> [Instruction]
Give every line back verbatim, dropping all images.
(begin)
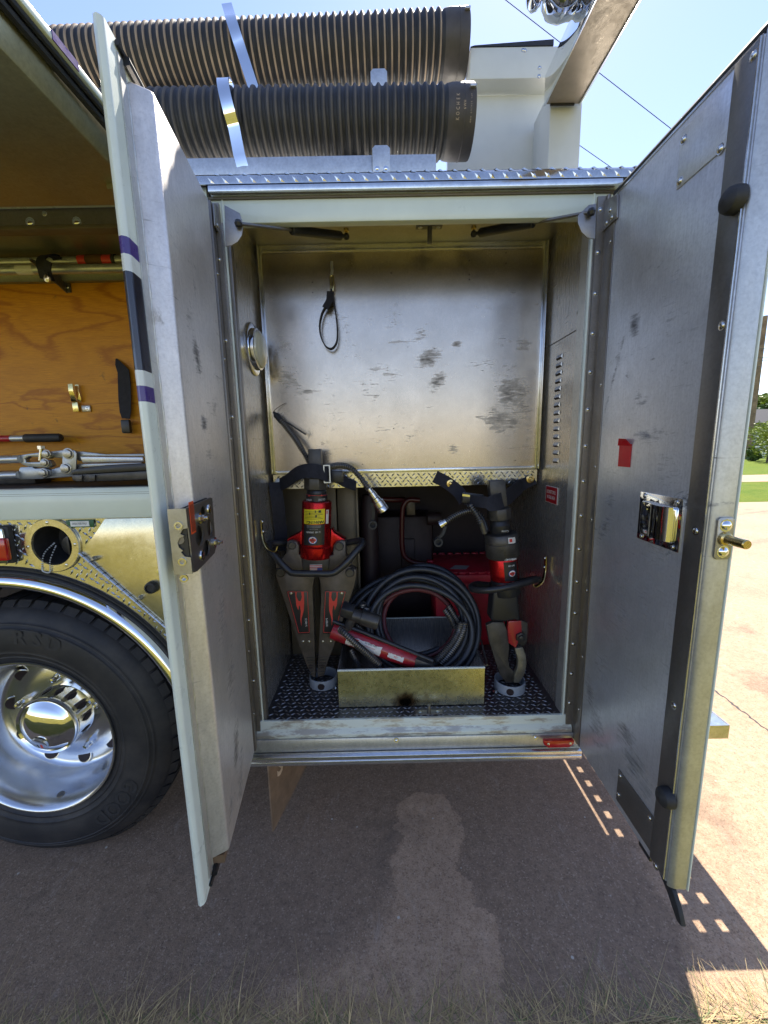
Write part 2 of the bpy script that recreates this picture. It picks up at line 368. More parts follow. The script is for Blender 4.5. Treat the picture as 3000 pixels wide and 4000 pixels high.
# ground
t = NT('concrete')
n1 = t.noise(1.1, 6, .62); n2 = t.noise(26, 5, .7); n3 = t.noise(260, 3, .6); n4 = t.noise(5, 6, .75, t.co((1, .35, 1), rot=(0, 0, .9)), .8)
c = t.mix(t.ramp(n2, [(.3, 0.), (.7, 1.)]), (.42, .270, .165), (.63, .43, .28))
n5 = t.noise(75, 4, .7)
c = t.mix(t.ramp(n3, [(.36, 0.), (.60, 1.)]), t.mix(.30, c, (.09, .07, .055)), c)
c = t.mix(t.ramp(n5, [(.38, .25), (.52, 0.)]), c, (.12, .09, .07)); c = t.mix(t.ramp(n5, [(.60, 0.), (.72, .5)]), c, (.5, .40, .31))
# old water stain: darker damp slab with a dry tongue running out of it
sv = t.node('ShaderNodeSeparateXYZ', {'Vector': t.co()}); X_, Y_ = sv.outputs[0], sv.outputs[1]
wob = t.math('MULTIPLY_ADD', t.noise(4.5, 6, .65), .26, -.13)
def ell(cx, cy, rx, ry):
    a = t.math('DIVIDE', t.math('SUBTRACT', t.math('ADD', X_, wob), cx), rx); b = t.math('DIVIDE', t.math('SUBTRACT', t.math('ADD', Y_, wob), cy), ry)
    return t.math('SQRT', t.math('ADD', t.math('MULTIPLY', a, a), t.math('MULTIPLY', b, b)))
dry = t.math('MINIMUM', t.math('MINIMUM', ell(.62, .10, .155, .15), ell(.60, -.12, .15, .22)), t.math('MINIMUM', ell(.60, -.36, .20, .20), ell(.46, -.43, .26, .08)))
damp_zone = t.math('MINIMUM', t.math('MINIMUM', ell(.2, .35, 1.5, .55), ell(-.5, -.05, 1.1, .5)), ell(1.0, -.1, .45, .6))
dm = t.math('MULTIPLY', t.ramp(damp_zone, [(.85, 1.), (1.05, 0.)]), t.ramp(dry, [(.94, 0.), (1.02, 1.)]))
c = t.mix(t.math('MULTIPLY', dm, .42), c, (.055, .042, .036))
c = t.mix(t.math('MULTIPLY', t.ramp(n4, [(.58, 0.), (.74, 1.)]), .30), c, (.40, .33, .27))
c = t.mix(t.math('MULTIPLY', t.ramp(n1, [(.4, 0.), (.7, 1.)]), .3), c, (.13, .09, .07))
vs_ = t.node('ShaderNodeTexVoronoi', {'Vector': t.co(), 'Scale': 210.0}, feature='F1').outputs['Color']
vv = t.node('ShaderNodeSeparateColor', {'Color': vs_}).outputs[0]
c = t.mix(t.ramp(vv, [(.0, .40), (.22, 0.), (.86, 0.), (1., .28)]), c, t.mix(t.ramp(vv, [(.4, 0.), (.6, 1.)]), (.07, .05, .038), (.62, .48, .36)))
oil = t.ramp(t.noise(2.1, 4, .6, t.co(loc=(5, 2, 0))), [(.60, 0.), (.70, .35)]); c = t.mix(oil, c, (.06, .05, .045))
sm = t.ramp(t.noise(13, 5, .75, t.co((1, .4, 1), rot=(0, 0, -.5)), .5), [(.60, 0.), (.75, .4)]); c = t.mix(sm, c, (.52, .43, .35))
vz = t.node('ShaderNodeTexVoronoi', {'Vector': t.co(), 'Scale': 9.0}, feature='F1').outputs['Distance']
c = t.mix(t.ramp(vz, [(.0, 1.), (.035, .8), (.05, 0.)]), c, (.55, .5, .42))
t.set(col=c, rough=.85, spec=.25); t.bump(t.math('ADD', n3, t.math('MULTIPLY', n2, .8)), .55, .004); MAT['concrete'] = t.mat
t = NT('grass_ground'); n1 = t.noise(2.2, 6, .7); n2 = t.noise(60, 4, .7)
c = t.mix(t.ramp(n1, [(.3, 0.), (.7, 1.)]), (.15, .145, .020), (.26, .205, .045)); c = t.mix(t.ramp(n2, [(.35, .5), (.6, 0.)]), c, (.05, .06, .015))
t.set(col=c, rough=.9, spec=.1); t.bump(n2, .8, .02); MAT['grass_ground'] = t.mat
simple('blade_dry', (.44, .32, .15), .7, var=.35, vs=40)
simple('blade_green', (.14, .18, .045), .6, var=.35, vs=40)
simple('leaf', (.22, .27, .035), .55, var=.4, vs=3)
simple('leaf_dark', (.07, .12, .02), .55, var=.4, vs=3)
t = NT('lawn'); n1 = t.noise(1.4, 6, .7); n2 = t.noise(40, 4, .7)
c = t.mix(t.ramp(n1, [(.3, 0.), (.7, 1.)]), (.10, .17, .012), (.19, .225, .025)); c = t.mix(t.ramp(n2, [(.35, .6), (.6, 0.)]), c, (.04, .07, .01))
t.set(col=c, rough=.9, spec=.1); t.bump(n2, 1.0, .03); MAT['lawn'] = t.mat
# ================================================================ the setting
def struct(name, m, mat, **k):
    o = m.build(name, mat, None, kind='structure', **k); return o
g = MB(); g.box(-500, 500, -500, 500, -.6, -.03); struct('ground', g, MAT['grass_ground'], smooth=0)
g = MB(); g.box(-14, 26, -.488, 8.25, -.25, 0); struct('driveway', g, MAT['concrete'], smooth=0)
g = MB(); g.box(2, 60, 12.9, 15.6, -.25, -.012); struct('footpath', g, MAT['concrete'], smooth=0)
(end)
> [Exercise answer]
Write part 2 of the bpy script that recreates this picture. It picks up at line 368. More parts follow. The script is for Blender 4.5. Treat the picture as 3000 pixels wide and 4000 pixels high.
# ground
t = NT('concrete')
n1 = t.noise(1.1, 6, .62); n2 = t.noise(26, 5, .7); n3 = t.noise(260, 3, .6); n4 = t.noise(5, 6, .75, t.co((1, .35, 1), rot=(0, 0, .9)), .8)
c = t.mix(t.ramp(n2, [(.3, 0.), (.7, 1.)]), (.42, .270, .165), (.63, .43, .28))
n5 = t.noise(75, 4, .7)
c = t.mix(t.ramp(n3, [(.36, 0.), (.60, 1.)]), t.mix(.30, c, (.09, .07, .055)), c)
c = t.mix(t.ramp(n5, [(.38, .25), (.52, 0.)]), c, (.12, .09, .07)); c = t.mix(t.ramp(n5, [(.60, 0.), (.72, .5)]), c, (.5, .40, .31))
# old water stain: darker damp slab with a dry tongue running out of it
sv = t.node('ShaderNodeSeparateXYZ', {'Vector': t.co()}); X_, Y_ = sv.outputs[0], sv.outputs[1]
wob = t.math('MULTIPLY_ADD', t.noise(4.5, 6, .65), .26, -.13)
def ell(cx, cy, rx, ry):
    a = t.math('DIVIDE', t.math('SUBTRACT', t.math('ADD', X_, wob), cx), rx); b = t.math('DIVIDE', t.math('SUBTRACT', t.math('ADD', Y_, wob), cy), ry)
    return t.math('SQRT', t.math('ADD', t.math('MULTIPLY', a, a), t.math('MULTIPLY', b, b)))
dry = t.math('MINIMUM', t.math('MINIMUM', ell(.62, .10, .155, .15), ell(.60, -.12, .15, .22)), t.math('MINIMUM', ell(.60, -.36, .20, .20), ell(.46, -.43, .26, .08)))
damp_zone = t.math('MINIMUM', t.math('MINIMUM', ell(.2, .35, 1.5, .55), ell(-.5, -.05, 1.1, .5)), ell(1.0, -.1, .45, .6))
dm = t.math('MULTIPLY', t.ramp(damp_zone, [(.85, 1.), (1.05, 0.)]), t.ramp(dry, [(.94, 0.), (1.02, 1.)]))
c = t.mix(t.math('MULTIPLY', dm, .42), c, (.055, .042, .036))
c = t.mix(t.math('MULTIPLY', t.ramp(n4, [(.58, 0.), (.74, 1.)]), .30), c, (.40, .33, .27))
c = t.mix(t.math('MULTIPLY', t.ramp(n1, [(.4, 0.), (.7, 1.)]), .3), c, (.13, .09, .07))
vs_ = t.node('ShaderNodeTexVoronoi', {'Vector': t.co(), 'Scale': 210.0}, feature='F1').outputs['Color']
vv = t.node('ShaderNodeSeparateColor', {'Color': vs_}).outputs[0]
c = t.mix(t.ramp(vv, [(.0, .40), (.22, 0.), (.86, 0.), (1., .28)]), c, t.mix(t.ramp(vv, [(.4, 0.), (.6, 1.)]), (.07, .05, .038), (.62, .48, .36)))
oil = t.ramp(t.noise(2.1, 4, .6, t.co(loc=(5, 2, 0))), [(.60, 0.), (.70, .35)]); c = t.mix(oil, c, (.06, .05, .045))
sm = t.ramp(t.noise(13, 5, .75, t.co((1, .4, 1), rot=(0, 0, -.5)), .5), [(.60, 0.), (.75, .4)]); c = t.mix(sm, c, (.52, .43, .35))
vz = t.node('ShaderNodeTexVoronoi', {'Vector': t.co(), 'Scale': 9.0}, feature='F1').outputs['Distance']
c = t.mix(t.ramp(vz, [(.0, 1.), (.035, .8), (.05, 0.)]), c, (.55, .5, .42))
t.set(col=c, rough=.85, spec=.25); t.bump(t.math('ADD', n3, t.math('MULTIPLY', n2, .8)), .55, .004); MAT['concrete'] = t.mat
t = NT('grass_ground'); n1 = t.noise(2.2, 6, .7); n2 = t.noise(60, 4, .7)
c = t.mix(t.ramp(n1, [(.3, 0.), (.7, 1.)]), (.15, .145, .020), (.26, .205, .045)); c = t.mix(t.ramp(n2, [(.35, .5), (.6, 0.)]), c, (.05, .06, .015))
t.set(col=c, rough=.9, spec=.1); t.bump(n2, .8, .02); MAT['grass_ground'] = t.mat
simple('blade_dry', (.44, .32, .15), .7, var=.35, vs=40)
simple('blade_green', (.14, .18, .045), .6, var=.35, vs=40)
simple('leaf', (.22, .27, .035), .55, var=.4, vs=3)
simple('leaf_dark', (.07, .12, .02), .55, var=.4, vs=3)
t = NT('lawn'); n1 = t.noise(1.4, 6, .7); n2 = t.noise(40, 4, .7)
c = t.mix(t.ramp(n1, [(.3, 0.), (.7, 1.)]), (.10, .17, .012), (.19, .225, .025)); c = t.mix(t.ramp(n2, [(.35, .6), (.6, 0.)]), c, (.04, .07, .01))
t.set(col=c, rough=.9, spec=.1); t.bump(n2, 1.0, .03); MAT['lawn'] = t.mat
# ================================================================ the setting
def struct(name, m, mat, **k):
    o = m.build(name, mat, None, kind='structure', **k); return o
g = MB(); g.box(-500, 500, -500, 500, -.6, -.03); struct('ground', g, MAT['grass_ground'], smooth=0)
g = MB(); g.box(-14, 26, -.488, 8.25, -.25, 0); struct('driveway', g, MAT['concrete'], smooth=0)
g = MB(); g.box(2, 60, 12.9, 15.6, -.25, -.012); struct('footpath', g, MAT['concrete'], smooth=0)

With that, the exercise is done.